Friday, July 26, 2013

A Prayer for the Weary Soul

[this is my fourth blog for the month of July for the Society for Christian Psychology]

Lord, I am exhausted. I feel fractured and strained. I feel myself coming apart and degrading into something that cannot continue. Pulled apart and left to rot.

If you don’t intervene, I will end up a pile of goop on the floor.

Please, Lord, have mercy on me.

Restore my soul. Restore my fractured sense of self. Heal my fearful and ravaged mind. Bring calm to the chaos I feel inside. Bring rest to all my restless places. Breathe life into all my barren places.

I despair of my ability to restore my sense of self or any feelings of calm. I have tried this on my own, but only end up making it worse, like pouring gas on a fire. I am utterly insufficient.

My only hope is Jesus and his all-sufficient grace which surrounds me, permeates me and fills me. Jesus, take me from the pit and place me in your kingdom of love and light. In my loneliness and fatigue I seek refuge in your Trinitarian fellowship, your all-sufficient loving fountain of reverberating pulsating life, life, life! Surround me with your sufficiency and lift up my gaze from the floor. Lift me up from the dust and draw me into your lap so I can hear your heartbeat and see your delight.
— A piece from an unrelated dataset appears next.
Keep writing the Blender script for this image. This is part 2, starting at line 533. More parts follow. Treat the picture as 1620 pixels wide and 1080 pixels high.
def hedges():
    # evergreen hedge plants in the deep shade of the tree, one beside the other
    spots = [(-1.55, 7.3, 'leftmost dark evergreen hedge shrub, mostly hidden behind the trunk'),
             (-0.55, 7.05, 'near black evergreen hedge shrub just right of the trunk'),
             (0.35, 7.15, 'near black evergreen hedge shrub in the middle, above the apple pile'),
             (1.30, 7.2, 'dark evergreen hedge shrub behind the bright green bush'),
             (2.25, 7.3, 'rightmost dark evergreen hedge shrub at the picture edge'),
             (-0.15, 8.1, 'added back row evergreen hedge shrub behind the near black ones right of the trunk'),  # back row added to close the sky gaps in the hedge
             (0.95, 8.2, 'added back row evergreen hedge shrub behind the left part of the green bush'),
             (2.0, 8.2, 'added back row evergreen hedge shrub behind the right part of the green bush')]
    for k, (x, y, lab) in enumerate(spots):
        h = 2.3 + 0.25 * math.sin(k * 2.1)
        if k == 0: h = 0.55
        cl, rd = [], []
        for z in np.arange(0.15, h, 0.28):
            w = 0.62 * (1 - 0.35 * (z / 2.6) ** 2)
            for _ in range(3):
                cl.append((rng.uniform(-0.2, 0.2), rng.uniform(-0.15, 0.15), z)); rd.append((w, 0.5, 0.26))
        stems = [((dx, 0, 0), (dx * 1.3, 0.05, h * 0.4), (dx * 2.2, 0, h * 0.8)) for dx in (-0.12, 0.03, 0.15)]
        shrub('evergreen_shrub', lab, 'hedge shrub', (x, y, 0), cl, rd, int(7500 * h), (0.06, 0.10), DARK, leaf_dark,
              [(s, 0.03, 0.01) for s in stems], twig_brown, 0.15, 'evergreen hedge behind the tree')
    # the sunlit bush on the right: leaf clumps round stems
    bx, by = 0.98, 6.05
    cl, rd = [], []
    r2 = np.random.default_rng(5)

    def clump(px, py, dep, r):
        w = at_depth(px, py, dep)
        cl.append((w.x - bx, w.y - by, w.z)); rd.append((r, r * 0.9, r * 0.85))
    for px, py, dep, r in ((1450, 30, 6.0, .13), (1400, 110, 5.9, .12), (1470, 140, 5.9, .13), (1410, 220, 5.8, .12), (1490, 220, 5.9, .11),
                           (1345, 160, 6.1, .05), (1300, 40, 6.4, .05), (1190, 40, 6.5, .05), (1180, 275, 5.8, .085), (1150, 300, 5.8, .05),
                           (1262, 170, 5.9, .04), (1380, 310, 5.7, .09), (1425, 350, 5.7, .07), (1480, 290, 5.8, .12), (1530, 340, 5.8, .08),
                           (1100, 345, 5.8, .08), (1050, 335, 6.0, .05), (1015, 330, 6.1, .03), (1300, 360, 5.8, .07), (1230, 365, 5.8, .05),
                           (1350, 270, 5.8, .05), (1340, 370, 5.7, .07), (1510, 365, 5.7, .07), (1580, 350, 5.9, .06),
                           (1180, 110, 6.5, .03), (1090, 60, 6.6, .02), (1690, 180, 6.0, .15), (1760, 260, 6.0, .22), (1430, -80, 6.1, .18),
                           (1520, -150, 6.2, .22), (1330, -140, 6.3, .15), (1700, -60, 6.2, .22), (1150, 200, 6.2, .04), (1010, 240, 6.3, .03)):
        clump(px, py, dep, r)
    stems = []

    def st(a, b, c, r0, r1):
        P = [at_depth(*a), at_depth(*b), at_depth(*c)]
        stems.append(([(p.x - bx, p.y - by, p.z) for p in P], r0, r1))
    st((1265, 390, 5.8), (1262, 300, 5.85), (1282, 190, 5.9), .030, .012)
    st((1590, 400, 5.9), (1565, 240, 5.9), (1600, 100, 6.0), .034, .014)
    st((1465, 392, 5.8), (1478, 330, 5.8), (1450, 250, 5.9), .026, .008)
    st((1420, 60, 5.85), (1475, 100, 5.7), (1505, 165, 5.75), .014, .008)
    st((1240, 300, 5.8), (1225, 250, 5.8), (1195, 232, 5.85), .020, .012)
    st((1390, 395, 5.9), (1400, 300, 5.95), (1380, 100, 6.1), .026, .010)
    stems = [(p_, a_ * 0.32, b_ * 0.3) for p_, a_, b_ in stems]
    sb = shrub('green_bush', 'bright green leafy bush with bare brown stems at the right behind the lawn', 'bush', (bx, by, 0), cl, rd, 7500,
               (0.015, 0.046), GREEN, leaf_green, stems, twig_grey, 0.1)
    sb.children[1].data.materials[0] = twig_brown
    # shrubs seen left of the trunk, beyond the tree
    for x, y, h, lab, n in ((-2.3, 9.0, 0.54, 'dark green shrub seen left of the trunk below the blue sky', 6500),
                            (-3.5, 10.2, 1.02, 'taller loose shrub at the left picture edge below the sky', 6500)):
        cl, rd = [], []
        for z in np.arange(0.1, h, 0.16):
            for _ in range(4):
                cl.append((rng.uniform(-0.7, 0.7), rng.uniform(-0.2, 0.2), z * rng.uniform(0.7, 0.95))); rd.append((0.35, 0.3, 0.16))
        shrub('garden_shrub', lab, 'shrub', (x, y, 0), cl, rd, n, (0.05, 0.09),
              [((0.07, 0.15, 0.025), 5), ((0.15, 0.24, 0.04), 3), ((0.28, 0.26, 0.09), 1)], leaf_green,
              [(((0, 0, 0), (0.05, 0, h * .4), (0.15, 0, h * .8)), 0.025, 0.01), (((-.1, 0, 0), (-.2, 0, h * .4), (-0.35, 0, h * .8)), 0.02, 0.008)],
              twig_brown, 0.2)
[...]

Please, Lord, have mercy on me.

I praise you for your sufficient grace which covers and fills all my insufficiencies, fractures, corruptions and wounds. You pursue me, fill me, saturate me, go before me and walk beside me. I trust in you; your joy, your light, your sufficiency, your life, your strength, your guiding and teaching presence through all dark valleys. I trust your joy. Continue to reveal your heart to me as I walk this dark and weary road. Grant hope and comfort so that I might share these gifts with other weary travellers on their way to you.

Thank you, Father.

2 comments:

ben said...

Amen, Scott, and a courageous and admirable post to share on the SCP blog.

Scott said...

Thanks brother! I was wits end on what to write, and this is the only thing that came forth, and I'm ok with that!